Angry Sarkozy rejects corruption allegations

Former French president Nicolas Sarkozy on Thursday angrily rejected allegations of corruption that have threatened his political career, in his first public reaction to a phone-tap scandal that has gripped France

Angry Sarkozy rejects corruption allegations
Ex-French President Nicolas Sarkozy, seen here with partner Carla Bruni, hit back at corruption allegations against him on Thursday. Photo: Martin Bureau/AFP

Sarkozy said in a column in French daily Le Figaro that publication of excerpts of his private conversations – which appear to implicate him in attempts to pervert the course of justice – were politically motivated. He also refuted several other corruption allegations.

"I think it is now my duty to break… (my) silence. If I do this, it is because the sacred principles of our Republic are trampled on with unheard of violence and with an unprecedented absence of qualms," the 59-year-old wrote in the Le Figaro daily.

Sarkozy has been implicated in a series of corruption cases, culminating with revelations in the press this month that he allegedly attempted to pervert the course of justice — information reportedly gleaned from excerpts of tapped phone conversations with his lawyer.

"Who handed over these documents when no lawyer has access to the procedure? The only people who hold (the documents) are judges or policemen…Are they above laws and judicial secrecy?" he asked.

The former president slammed the tapping of his phones by judges, compating them to the Stasi, the old East German secret police.

"These days, anyone who calls me should know that they will be listened to," he wrote. "This is not an excerpt from the wonderful film The Lives of Others about East Germany and the activities of the Stasi.

"It is not the actions of a dictator somewhere in the world at his opponents place. This is France, " is moved Nicolas Sarkozy.

The former president had been left fighting for his political life but it was the former president's lawyer who was the first to mount a fightback in the phone-tap scandal on Thursday.

Sarkozy's hopes of winning the 2017 presidential election are widely seen as having been seriously compromised, if not wrecked, by the publication of details of secret conversations between him and his lawyer, Thierry Herzog.

Excerpts published by news website Mediapart appear to implicate Sarkozy and Herzog in an attempt to pervert the course of justice in connection with a series of overlapping corruption investigations.

Herzog insisted Thursday that the "truncated" transcripts provided no evidence of wrongdoing and said he would file a legal complaint over the leaks, which, he suggested, could have been the work of current President Francois Hollande.

"I will be asking the prosecutor of the republic, via a formal complaint, to order an investigation aimed at identifying the authors of these violations of judicial secrecy," Herzog said.

"I think he should be able to find them very easily."

Mediapart's report followed similar but less detailed revelations in Le Monde.
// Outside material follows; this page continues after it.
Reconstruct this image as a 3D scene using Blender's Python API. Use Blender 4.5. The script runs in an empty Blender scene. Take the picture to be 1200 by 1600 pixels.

Herzog said it was no coincidence that Mediapart's founder and Hollande shared a lawyer, or that the president had received the two Le Monde journalists following publication of their report.

"The facts would seem to speak for themselves," Herzog said.

A serious crime 

The recorded conversations suggest Sarkozy, 59, got a friendly judge to try to influence the outcome of legal deliberations in one of France's highest courts; had a mole in a senior position who tipped him off about a planned police raid on his offices; and was contemptuous of the judges investigating him – Herzog describing them as "bastards" in one conversation.
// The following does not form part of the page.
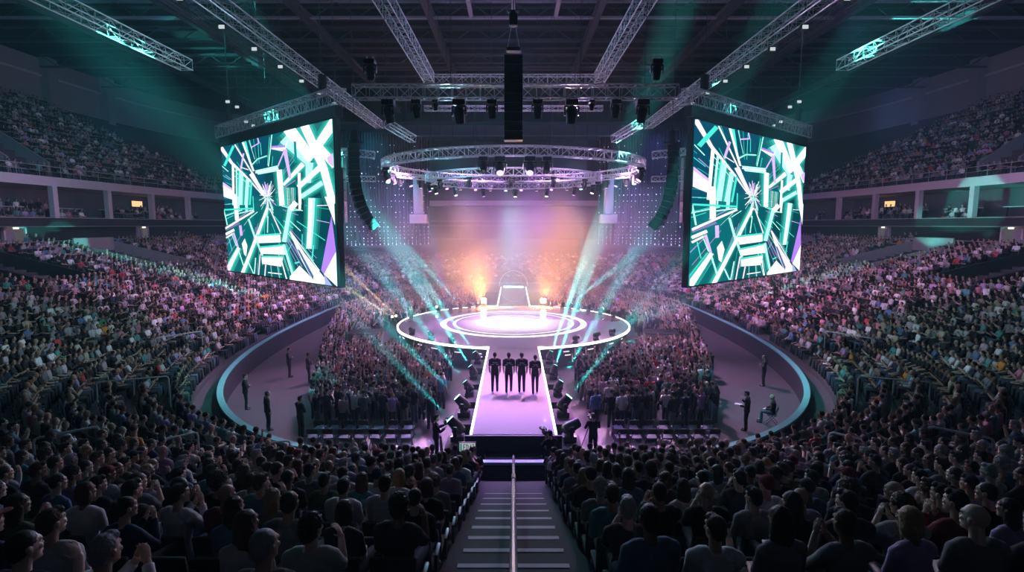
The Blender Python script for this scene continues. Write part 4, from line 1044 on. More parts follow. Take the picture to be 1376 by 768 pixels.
def trouser_mesh(S, voxel=.012, name="trousers"):
    b = MB(); T = S["tors"]
    z0 = T[0][2]
    if S.get("stand"): b.rings([(0, 0, z0-.06, .150, .112), (0, 0, z0, .176, .128), (0, 0, z0+.09, .170, .122)], 20)
    else: b.rings([(0, .03, z0-.005, .170, .150), (0, .02, z0+.05, .185, .150), (0, .0, z0+.10, .176, .136)], 20)
    for e in (0, 1):
        h, kn, an = S["hips"][e], S["kne"][e], S["ank"][e]
        b.tube([h, h.lerp(kn, .5), kn, kn.lerp(an, .4), an+Vector((0, 0, -.045))], [.094, .083, .067, .063, .054], 12, round_=True)
    return remesh(b, name, [M["trousers"]], voxel, 2)
def shoe_mesh(): 
    b = MB(); b.ball((0, .07, -.055), (.047, .128, .038), 14, 8); b.ball((0, .02, -.02), (.046, .062, .055), 12, 8); b.box((0, .07, -.083), (.086, .25, .018), bev=.006)
    return remesh(b, "shoe", [M["shoe"]], .01, 2)
SHOE = shoe_mesh()
def hair_mesh(kind):
    """in head space: origin at the head centre, face towards +y"""
    b = MB()
    if kind == "short":
        b.ball((0, -.022, .038), (.081, .094, .086), 18, 12); b.ball((0, -.055, -.005), (.072, .062, .085), 16, 10); b.ball((0, .045, .085), (.058, .042, .034), 14, 8)
        return remesh(b, "hair", [M["hair"]], .007, 1, .005, 75)
    if kind == "crop":
        b.ball((0, -.020, .032), (.0795, .094, .086), 18, 12); b.ball((0, -.045, -.012), (.071, .066, .075), 16, 10)
        return remesh(b, "hair", [M["hair"]], .008, 2, .003, 80)
    if kind == "curly":
        b.ball((0, -.022, .05), (.096, .106, .096), 18, 12); b.ball((0, -.055, -.01), (.086, .074, .09), 16, 10)
        return remesh(b, "hair", [M["hair"]], .007, 1, .016, 60)
    if kind == "long":
        b.ball((0, -.022, .034), (.085, .098, .088), 18, 12)
        b.rings([(0, -.05, -.27, .100, .050), (0, -.055, -.20, .112, .062), (0, -.045, -.10, .104, .074), (0, -.035, .0, .094, .084), (0, -.03, .05, .085, .085)], 20)
        return remesh(b, "hair", [M["hair"]], .009, 2, .007, 30)
    if kind == "bun":
        b.ball((0, -.020, .034), (.080, .096, .087), 18, 12); b.ball((0, -.05, -.01), (.070, .060, .07), 16, 10); b.ball((0, -.105, .065), (.042, .042, .042), 14, 10)
        return remesh(b, "hair", [M["hair"]], .008, 2, .004, 60)
    if kind == "bob":
        b.ball((0, -.022, .034), (.087, .098, .090), 18, 12)
        b.rings([(0, -.035, -.13, .096, .072), (0, -.035, -.06, .102, .082), (0, -.03, .03, .088, .088)], 20)
        return remesh(b, "hair", [M["hair"]], .009, 2, .006, 35)
    if kind == "cap":
        b.ball((0, -.015, .040), (.086, .102, .084), 20, 12); b.ball((0, .105, .046), (.060, .070, .010), 16, 6); b.ball((0, -.05, -.002), (.073, .062, .055), 14, 8)
        return remesh(b, "cap", [M["shirt"]], .008, 2)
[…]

Such interference in the judicial process is regarded as "influence peddling" in French law and carries a maximum prison sentence of 10 years.

But there are also misgivings within the legal establishment about how the evidence against Sarkozy emerged.
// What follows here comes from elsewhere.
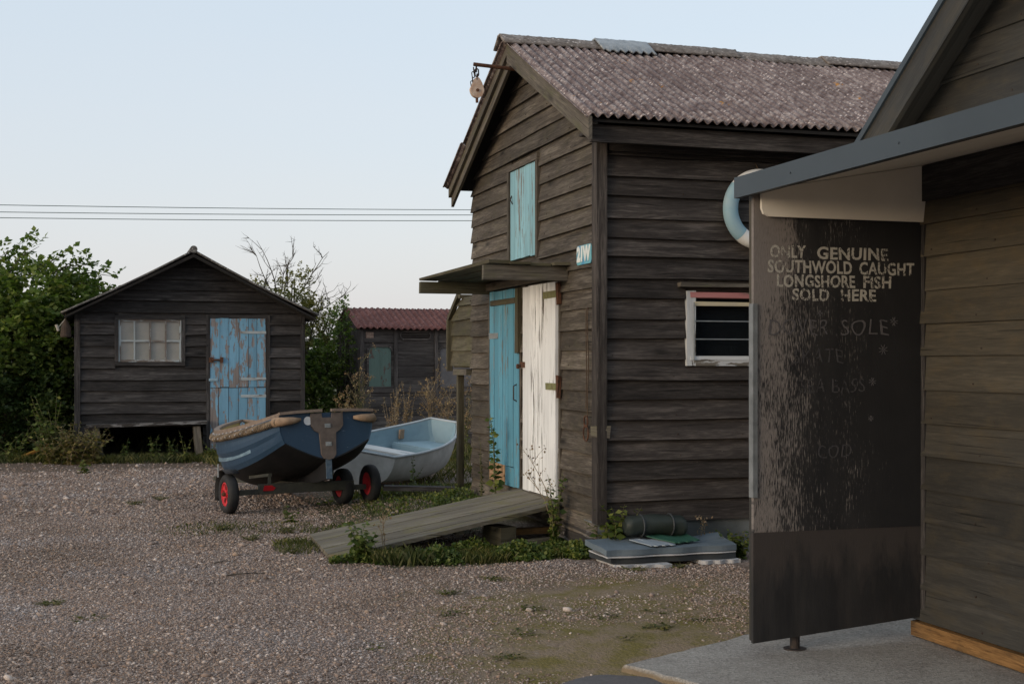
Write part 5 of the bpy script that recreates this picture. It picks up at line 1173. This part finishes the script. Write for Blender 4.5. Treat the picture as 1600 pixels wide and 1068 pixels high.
bush('hedge', 'distant grey green bush seen in the gap beside the small shed', 'hedge', (-.6, 29, .05), [(-.4, 29, 1.1, .8, .8, .9), (-1.6, 29.5, 1.1, 1, .8, 1.0)], 500, .09, 'leaf_olive', npair=3, L=.25)
# thorn bush with bare twigs between the sheds
tw = bush('thorn_bush', 'half bare olive thorn bush with twiggy top showing over the small shed roof', 'bush', (3.3, 24.6, .05), [(3.2, 24.5, 2.72, .55, .6, .46), (3.35, 24.5, 2.35, .6, .6, .5), (3.6, 24.4, 2.0, .55, .6, .6), (2.75, 24.6, 2.5, .45, .5, .45), (3.95, 24.4, 2.25, .35, .4, .45), (3.3, 24.4, 1.2, .8, .6, .8)], 1500, .052, 'leaf_olive', npair=3, L=.15, shell=.3)
mb = MB()
def twig(mb, p, d, L, r, depth):
    P = [p]; q = p.copy(); dd = d.copy(); n = 5
    for i in range(n): dd = (dd+Vector(rng.normal(0, .16, 3))).normalized(); q = q+dd*L/n; P.append(q.copy())
    mb.tube(P, [r*(1-.75*i/n) for i in range(n+1)], 4, caps=False)
    if depth:
        for k in range(random.randint(3, 5)):
            i = random.randint(1, n-1); nd = (dd+Vector(rng.normal(0, .65, 3))+V(0, 0, .15)).normalized(); twig(mb, P[i], nd, L*random.uniform(.3, .55), r*.55, depth-1)
for a, b in (((2.9, 24.5, 2.75), (2.28, 24.4, 3.50)), ((2.95, 24.5, 2.8), (2.62, 24.4, 3.75)), ((3.05, 24.5, 2.8), (3.0, 24.4, 3.60)), ((3.1, 24.5, 2.8), (3.22, 24.4, 3.62)), ((3.4, 24.5, 2.8), (4.05, 24.4, 3.50)), ((3.3, 24.5, 2.6), (3.5, 24.4, 3.3)), ((3.5, 24.4, 2.2), (4.05, 24.3, 2.95)), ((3.6, 24.4, 2.1), (4.15, 24.3, 2.65)), ((3.5, 24.4, 2.0), (3.85, 24.3, 2.9)), ((2.7, 24.5, 2.6), (2.5, 24.4, 3.2)), ((3.15, 24.5, 2.9), (3.35, 24.5, 3.4)), ((3.4, 24.4, 2.2), (3.75, 24.4, 3.0)), ((3.55, 24.4, 1.9), (3.95, 24.4, 2.45))):
    a, b = Vector(a), Vector(b); twig(mb, a, (b-a).normalized(), (b-a).length, .016, 2)
mb.build('twigs', M['bark'], tw)
bush('bush', 'dense dark green bush between the small shed and the carriage shed', 'bush', (3.45, 22.9, .05), [(3.45, 22.8, 1.0, .46, .5, .65), (3.3, 22.6, .6, .45, .5, .6), (3.55, 22.9, 1.5, .2, .3, .3)], 950, .065, 'leaf_tree', npair=3, L=.17)
bush('ivy', 'ivy growing up the near left end of the carriage shed roof', 'ivy', (3.85, 22.6, .1), [(3.86, 22.5, 1.75, .16, .6, .45), (3.86, 22.9, 2.3, .15, .4, .2), (3.9, 22.75, 2.5, .1, .15, .12)], 330, .05, 'leaf_tree', npair=2, L=.1, limb_r=.015)
hp, hdv = lump_pts([(x, 60+4*math.sin(x), 1.2, 4.2, 2, 1.15+.4*math.sin(x*1.3)) for x in range(-66, 67, 6)], 5200, .6)
P, D, S = sprays(hp, hdv+rng.normal(0, .4, hdv.shape), np.full(len(hp), .8), .42, 2); v, f = leaf_arrays(P, D, S, .4)
tag(npmesh('far_hedgerow', v, f, M['leaf_dark']), 'far hedgerow across the field behind the sheds', 'hedgerow', kind='stuff')

def weed(name, label, cat, x, y, h, n=4, spread=.1, leaf=.05, mat='leaf_weed', stem='stem', style='leafy', dens=16, group=None, lean=(0, 0), z=None):
    z = G(x, y) if z is None else z; t = thing(name, label, cat, (x, y, z), group); mb = MB(); P, D, S = [], [], []; SP, SD, SS = [], [], []
    for k in range(n):
        a = random.uniform(0, 6.28); hh = h*random.uniform(.6, 1) if k else h; bx = V(x+random.uniform(-1, 1)*spread*.35, y+random.uniform(-1, 1)*spread*.35, z-.02)
        tipx = V(lean[0]+math.cos(a)*spread, lean[1]+math.sin(a)*spread, hh); pts = []
        for i in range(7): f = i/6; pts.append(bx+V(tipx.x*f*f, tipx.y*f*f, tipx.z*f)+V(random.uniform(-1, 1), random.uniform(-1, 1), 0)*.010*f)
        r = .0028+.0035*h; mb.tube(pts, [r*(1-.7*i/6) for i in range(7)], 5)
        def at(f): q = f*6; i = min(5, int(q)); return pts[i].lerp(pts[i+1], q-i)
        if style in ('leafy', 'nettle'):
            m = int(dens*hh/h)
            for i in range(m):
                f = .12+.88*i/m; c = at(f); 
                for s in range(2): a2 = i*1.57+s*math.pi+random.uniform(-.4, .4); P.append(c); D.append((math.cos(a2), math.sin(a2), random.uniform(-.5, .45))); S.append(leaf*random.uniform(.6, 1.25)*(1.15-.6*f))
        elif style == 'dock':
            for i in range(5): a2 = random.uniform(0, 6.28); P.append(at(random.uniform(.05, .4))); D.append((math.cos(a2), math.sin(a2), .5)); S.append(leaf*2*random.uniform(.6, 1.1))
            for i in range(int(dens*3)): f = random.uniform(.5, 1); SP.append(at(f)+V(*rng.normal(0, .012, 3))); SD.append(tuple(rng.normal(0, 1, 3)+np.array([0, 0, .6]))); SS.append(random.uniform(.012, .026))
        else:                                        # branching dry stems with clustered seed heads
            for i in range(6):
                f = random.uniform(.42, .95); c = at(f); a2 = random.uniform(0, 6.28); l = h*random.uniform(.10, .26); e = c+V(math.cos(a2)*l*.6, math.sin(a2)*l*.6, l*.8); mb.tube([c, c.lerp(e, .5)+V(0, 0, l*.06), e], [r*.5, r*.4, r*.25], 4)
                for q in range(dens): SP.append(e+V(*rng.normal(0, .018, 3))); SD.append(tuple(rng.normal(0, 1, 3)+np.array([0, 0, .8]))); SS.append(random.uniform(.012, .028))
            for q in range(dens): SP.append(pts[-1]+V(*rng.normal(0, .02, 3))); SD.append(tuple(rng.normal(0, 1, 3)+np.array([0, 0, .8]))); SS.append(random.uniform(.012, .028))
            for i in range(5): a2 = random.uniform(0, 6.28); P.append(at(random.uniform(.1, .6))); D.append((math.cos(a2), math.sin(a2), -.2)); S.append(leaf*random.uniform(.6, 1))
    mb.build('stem', M[stem], t)
    if P: v, f = leaf_arrays(P, D, S, .34, .1, .6); npmesh('leaves', v, f, M[mat], t)
    if SP: v, f = leaf_arrays(SP, SD, SS, .45); npmesh('seed_heads', v, f, M['seed'], t)
    return t
# tall seeding plants behind the boats
TG = 'tall seeding plants behind the boats'
for x, y, h, n, st, mt, lb in ((3.75, 20.3, 1.25, 5, 'dry', 'stem', 'tallest green seeding plant in front of the green boarded window'), (3.35, 19.6, .78, 4, 'dry', 'stem', 'short green seeding plant behind the dark blue dinghy transom'), (4.15, 19.6, .95, 7, 'dock', 'dry_stem', 'brown dock clump behind the end of the pale dinghy'), (4.40, 19.9, .98, 7, 'dock', 'dry_stem', 'thickest brown dock clump in front of the carriage shed planks'), (4.02, 19.2, .80, 5, 'dock', 'dry_stem', 'low brown dock clump nearest the dark blue dinghy'), (4.72, 19.7, 1.10, 4, 'dry', 'dry_stem', 'pale dry plant with forked tops in front of the carriage planks'), (4.95, 19.6, .90, 4, 'dry', 'dry_stem', 'dry grey plant behind the bow of the pale dinghy'), (5.05, 18.8, .85, 5, 'dry', 'stem', 'thin seeding plant left of the lean-to post'), (4.9, 17.4, .95, 6, 'dry', 'stem', 'green seeding clump just behind the lean-to post'), (4.1, 14.6, .95, 6, 'leafy', 'stem', 'leafy green stems between the lean-to post and the shed corner')):
    weed('tall_weed', lb, 'weed', x, y, h*(1.22 if y > 15 else 1), n+2, .10, .055, 'leaf_weed', mt, st, 14 if st != 'leafy' else 20, TG)
# weeds by the small shed
weed('tall_weed', 'tall bright green weed standing left of the small shed', 'weed', -.83, 20.1, 1.02, 13, .24, .11, dens=15)
weed('tall_weed', 'low spreading nettles at the far left edge', 'weed', -1.35, 20.3, .5, 9, .3, .075, dens=12)
for x, y, h, lb in ((-.47, 19.75, .50, 'russet bramble heap left of the bench leg'), (-.72, 19.85, .38, 'low bramble heap beside the tall bright weed'), (-.25, 19.8, .46, 'bramble heap in front of the left bench leg')):
    weed('bramble', lb, 'bramble', x, y, h*1.25, 26, .30, .08, 'leaf_bramble', 'dry_stem', dens=14, group='brambles by the small shed')
for x, y, h, n, lb in ((.22, 20.0, .36, 4, 'small weed under the middle of the bench'), (.62, 19.95, .42, 7, 'leafy weed under the bench left of its right leg'), (.90, 20.0, .40, 7, 'leafy weed under the bench beside its right leg'), (1.45, 19.9, .32, 7, 'low weed between the bench and the blue door'), (1.05, 19.7, .5, 3, 'thin stalk in front of the right bench leg')):
    weed('weed', lb, 'weed', x, y, h, n, .12, .06, dens=10)
weed('weed', 'small weed growing out of the gravel before the brambles', 'weed', -.33, 18.6, .22, 5, .08, .07, dens=8)
# weeds by the tall shed
weed('climbing_weed', 'leafy climbing weed standing in front of the turquoise door', 'weed', 3.40, 11.62, .80, 2, .05, .085, 'leaf_weed', dens=20, z=.24)
weed('weed', 'thin ivy stem at the left edge of the turquoise door', 'weed', 3.46, 12.28, .60, 2, .03, .03, 'leaf_dark', dens=24, z=.2)
weed('thistle', 'tall wiry thistle growing beside the shed between ramp and corner', 'weed', 3.40, 9.98, .62, 6, .11, .065, 'leaf_weed', dens=14, z=.02)
weed('dry_weed', 'dry stalk leaning across the foot of the white door', 'weed', 3.42, 10.05, .62, 2, .04, .03, 'leaf_bramble', 'dry_stem', 'dry', 5, lean=(-.1, .42), z=.2)
weed('dry_weed', 'thin dry stalk standing at the near edge of the ramp', 'weed', 1.98, 9.75, .40, 2, .05, .03, 'leaf_bramble', 'dry_stem', 'dry', 3)
weed('weed', 'bright leafy weed beside the lower end of the ramp', 'weed', 1.80, 9.70, .34, 11, .10, .075, dens=14)
weed('weed', 'leafy weed with pointed leaves growing behind the mats', 'weed', 3.66, 9.29, .40, 16, .17, .075, dens=13, z=.06)
weed('weed', 'leafy weed at the right end of the mats', 'weed', 4.57, 9.08, .26, 14, .13, .06, dens=12)
weed('dry_weed', 'thin pale stalk rising at the right of the mats', 'weed', 4.42, 9.29, .30, 2, .05, .03, 'leaf_bramble', 'dry_stem', 'dry', 3)
weed('weed', 'straggling weed in front of the pale dinghy hull', 'weed', 3.18, 14.1, .42, 4, .14, .05, dens=12)
weed('weed', 'small green weed in front of the trailer beam', 'weed', 1.62, 12.35, .20, 4, .07, .06, dens=8)
weed('weed', 'small weed at the near corner of the concrete slab', 'weed', 2.62, 5.62, .09, 10, .09, .03, dens=7, z=-.10)
for x, y, h in ((-.35, 8.6, .05), (-.12, 8.05, .04), (1.35, 10.3, .09), (2.1, 8.25, .06), (1.15, 11.2, .08), (2.55, 8.75, .05), (.25, 14.2, .08), (.55, 14.8, .08), (1.95, 7.55, .04), (2.8, 7.3, .035), (1.3, 6.9, .03), (2.2, 7.0, .035), (3.0, 6.9, .05), (3.2, 7.35, .035), (2.45, 7.6, .045), (2.0, 6.6, .04), (3.35, 7.0, .03), (2.75, 6.75, .03), (3.6, 8.75, .05), (3.95, 8.82, .055), (1.0, 11.9, .09), (1.5, 11.6, .10)):
    weed('grass_tuft', 'low grass tuft in the gravel', 'grass tuft', x, y, h, 26, .10, .03, 'grass', 'stem', dens=4, group='grass tufts in the gravel')
for lb, x, y, a, l in (('thin crooked twig lying on the open gravel', .78, 9.3, .35, .34), ('short twig lying on the gravel beyond the crooked one', .75, 10.0, .8, .22)):
    mb = MB(); P = [(x+math.cos(a)*l*f+.02*math.sin(f*7), y+math.sin(a)*l*f+.015*math.cos(f*9), G(x, y)+.014+.008*math.sin(f*5)) for f in np.linspace(0, 1, 8)]; mb.tube(P, [.006*(1-.6*i/7) for i in range(8)], 6)
    tag(mb.build('twig', M['bark'], origin=(x, y, G(x, y))), lb, 'twig')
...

A delegation of lawyers visited Hollande Thursday to express concern over an advocate-client conversation being recorded without any prior evidence of prima facie wrongdoing by the lawyer.

Herzog meanwhile denied that his "bastards" comment was incriminating.

"You should not read too much into a private conversation where I allow myself to let go a little," he said. "Have you never said things on the phone that go beyond what you actually think?"

Sarkozy is not currently charged with any offence in any of the various investigations, which are all linked to his election campaigns and their financing.